No Wonder Police Want To Make Videotaping Them Illegal

Wow, this officer is a total loser.  Absolutely out of control.  Hand-held video recorders may well be the greatest defense yet against the over-bearing state.  No wonder many police organizations want to ban videotaping of police officers.  Sometimes I watch "The Wire" and wonder, even as a libertarian, if the government and police suckage portrayed there is exaggerated.  And then I see this ... in Baltimore now less!

Update:  The guy in the video likely supports this site.

7 Comments

  1. HTRN:

    At least 1 person that I know of has been arrested for recording video of a Police officer in public. Brian Kelly of Cumberland county, PA, got arrested for violating the states Wiretapping law. Charges were later dismissed when it was pointed out the law had the phrase "expectation of privacy" in it, which the officer in question, in uniform, in public, certainly did not.

    http://www.foxnews.com/story/0,2933,284075,00.html

    They can pass all the laws they want - they're fighting the march of technology, where everybody and his brother has a camera in his cellphone.

  2. la petite chou chou:

    That and if a person catches an officer on camera doing something like this, it SHOULD be made public.

  3. tribal elder:

    All those street and traffic surveillance, store surveillance, bank surveillance cameras are all allowable based on the lack of an expectation of privacy. Flyover recon photos, satellite imaging-- that stuff is all 'fair game'. There was a case that went all the way up about Michigan DNR overflying a Dow plant years ago-it was 'plain view'.

    We have few secrets, except in our homes anymore. Cops on the street, whose work product-investigative reports, arrest reports- eventually goes to the courts have no secrets once it's in the courts.

  4. tribal elder:

    All those street and traffic surveillance, store surveillance, bank surveillance cameras are all allowable based on the lack of an expectation of privacy. Flyover recon photos, satellite imaging-- that stuff is all 'fair game'. There was a case that went all the way up about Michigan DNR overflying a Dow plant years ago-it was 'plain view'.

    We have few secrets, except in our homes anymore. Cops on the street, whose work product-investigative reports, arrest reports- eventually goes to the courts have no secrets once it's in the courts.

  5. colson:

    I loved the last line in the video that went something like:

    "Are you recording this? Because if this shows up on you[tube]...."

  6. tribal elder:

    End the war on drugs and other victimless crimes and we'll need a lot fewer cops. When drug consumers can go the Walgreens and CVS, prices won't have the 'RICO and incarceration' premium, so drug users, even addicts, can hold jobs.

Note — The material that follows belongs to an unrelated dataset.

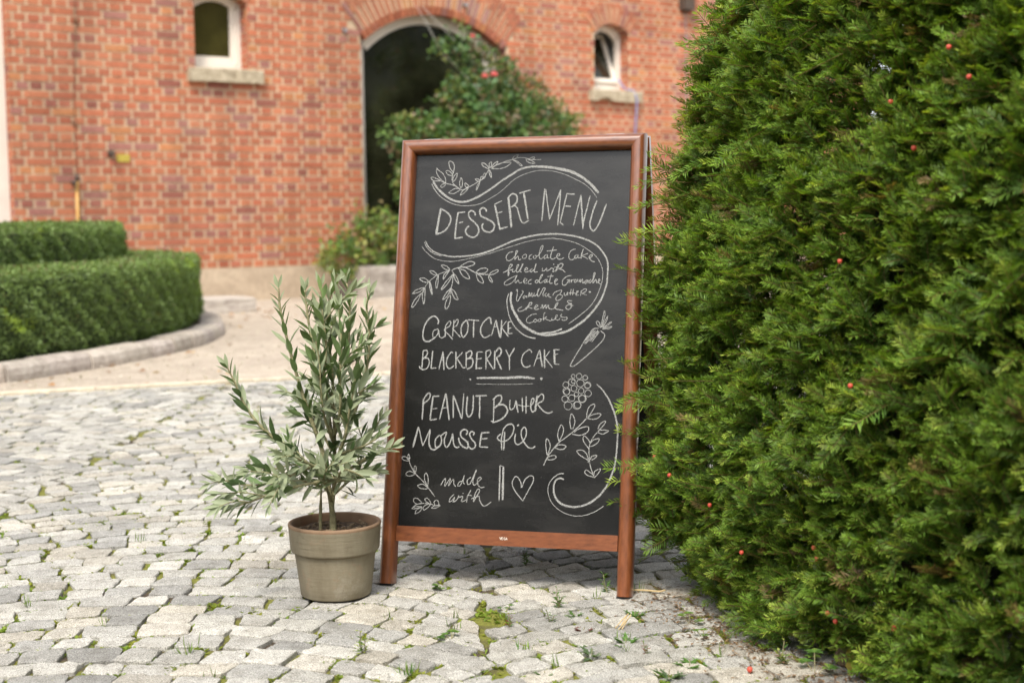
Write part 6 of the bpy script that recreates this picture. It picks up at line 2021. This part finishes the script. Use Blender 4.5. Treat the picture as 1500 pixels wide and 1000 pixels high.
WEEDS = [
 ((.2, 2.985), 'upright', .034, 'bushy green weed touching the left side of the right chalkboard leg'),
 ((.087, 2.867), 'upright', .03, 'slim upright green weed between cobbles below the right part of the board'),
 ((-.012, 2.734), 'upright_red', .026, 'dark reddish weed tuft on the cobbles below the middle of the board'),
 ((.132, 2.709), 'rosette_red', .026, 'low reddish rosette weed left of the dry straw wisp'),
 ((.071, 2.773), 'upright', .022, 'tiny green weed beside a red stem, ahead of the slim upright one'),
 ((.117, 2.815), 'rosette', .024, 'star shaped green weed midway in front of the right leg'),
 ((.24, 2.809), 'rosette', .03, 'narrow leaved green weed on a sandy mound straight ahead of the right leg'),
 ((.207, 2.625), 'rosette', .034, 'spiky green rosette weed nearest the straw wisp'),
 ((.139, 2.556), 'rosette_grey', .036, 'pale grey green flat weed with feathery leaves on the front cobbles'),
 ((-.125, 2.662), 'lobed', .024, 'round leaved green weed on the cobbles right of the clay pot'),
 ((-.283, 2.583), 'upright_yellow', .034, 'tall thin yellow green weed in front of the clay pot'),
 ((-.193, 2.46), 'grass', .035, 'thin grassy weed at the bottom edge below the pot'),
 ((.049, 2.446), 'rosette', .026, 'leafy green weed at the bottom edge below the middle of the board'),
 ((.266, 2.422), 'rosette_grey', .04, 'big feathery grey green weed at the bottom edge before the hedge'),
 ((.239, 2.548), 'upright_red', .022, 'red stemmed weed between the straw wisp and the hedge corner'),
 ((.025, 3.241), 'upright', .034, 'green weed growing in the shade under the chalkboard'),
 ((-.16, 3.031), 'lobed', .02, 'creeping green weed right of the left chalkboard leg'),
 ((-.022, 2.857), 'lobed', .016, 'tiny round leaved weed below the board rail'),
 ((.014, 2.591), 'grass', .022, 'small grassy weed in the middle of the front cobbles'),
 ((-.618, 2.598), 'grass', .03, 'pale grassy weed left of the clay pot near the bottom edge'),
 ((.548, 2.52), 'lobed', .034, 'lobed leaf weed under the hedge, left of the log'),
 ((.522, 2.43), 'lobed', .036, 'yellow green lobed weed in front of the log end'),
 ((.479, 2.489), 'upright_yellow', .03, 'twiggy yellowing weed in the gap below the hedge corner'),
 ((.345, 2.745), 'lobed', .024, 'round leaved weed against the hedge foot by the cobbles'),
 ((.31, 2.488), 'rosette', .036, 'pale green leafy weed ahead of the hedge corner'),
 ((.357, 2.653), 'lobed', .018, 'little green seedling on the cobbles near the hedge corner'),
]
for k, (loc, kind, size, lab) in enumerate(WEEDS):
    weed(loc, kind, size, lab, 100 + k)

f = MB()
c = Vector((.586, 2.445, .02))
P, D, Nn, L = [], [], [], []
for k in range(5):
    a = -1.6 + k * .8
    P.append(tuple(c)); D.append((math.cos(a) * .6, -.3, math.sin(a))); Nn.append((0, -1, .3)); L.append(.024)
V, F = leaf_quads(P, D, Nn, L, np.array(L) * .7, .1)
tag(link('yellow_leaf', mesh_quads('yellow_leaf', V, F, [(.5, .4, .09)] * 5), M['deadleaf']), 'single yellow lobed leaf leaning on the log under the hedge', 'leaf')

# ================================================================ WOODS ROUND THE COURT (behind the viewer)
q = np.random.default_rng(9)
P, D, Nn, L, C = [], [], [], [], []
for k in range(22):
    an = math.radians(-205 + 230 * k / 21)
    dist = 24 + q.uniform(-2, 4)
    cx, cy = dist * math.cos(an), 2 + dist * math.sin(an)
    if cy > 6: continue
    hgt = q.uniform(8.5, 11)
    n = 1500
    d = unit(q.normal(0, 1, (n, 3)))
    lob = 1 + .25 * np.sin(d[:, 0] * 5 + k) * np.sin(d[:, 2] * 6)
    p = np.array([cx, cy, hgt * .52]) + d * np.array([2.6, 2.6, hgt * .48]) * (lob * q.uniform(.75, 1.05, n))[:, None]
    P.append(p); D.append(unit(d + q.normal(0, .8, (n, 3)))); Nn.append(unit(d + q.normal(0, .5, (n, 3)) + np.array([0, 0, .4])))
    L.append(q.uniform(.5, 1.0, n)); C.append(np.array([.045, .075, .02]) * q.uniform(.6, 1.5, (n, 1)) * np.array([1, 1, 1]))
P, D, Nn, L, C = map(np.concatenate, (P, D, Nn, L, C))
V, F = leaf_quads(P, D, Nn, L, L * .7, .1)
tag(link('woods', mesh_quads('woods', V, F, C), M['box']), 'belt of leafy trees closing the court opposite the brick building', 'trees', kind='stuff')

    Then, we can be a lot more selective about who carries official deadly force. If we make cops leave their guns at the station, that will drive out the armed-and-dangerous powertrippers. We'll end up, over a short period, with better (and better behaved) cops.

  7. TC:

    http://www.sltrib.com/utahpolitics/ci_8215010

    Can you even imagine this!

    Sen. Buttars
    Keeping police misconduct a secret proposed
    Advocates of open government records are taken aback by the limiting proposal
    Article Last Updated: 02/09/2008 02:10:17 AM MST

    Proposed amendments to the state's Government Records Access and Management Act would make information on police misconduct off limits to the public.
    SB260, sponsored by Sen. Chris Buttars, R-West Jordan, would among other things, classify information about charges or disciplinary action taken against police officers as private, unless officers grant written consent to make the data public. The bill was introduced in the Senate Rules Committee meeting on Friday and is already raising eyebrows among those who support liberal open records laws.
    Such limitations on police disciplinary records may mean journalists won't have access to information on police punished for using deadly force, involved in sexual misconduct or other questionable behavior, said Joel Campbell, a Brigham Young University professor and member of the Freedom of Information Committee for the national Society of Professional Journalists.

    More here;http://www.kutv.com/content/news/local/story.aspx?content_id=49094c36-ec83-4306-954a-eca063c62693

    Note if you see anything like this in your state, do not even e-mail, CALL your rep immediately and follow up with an e-mail.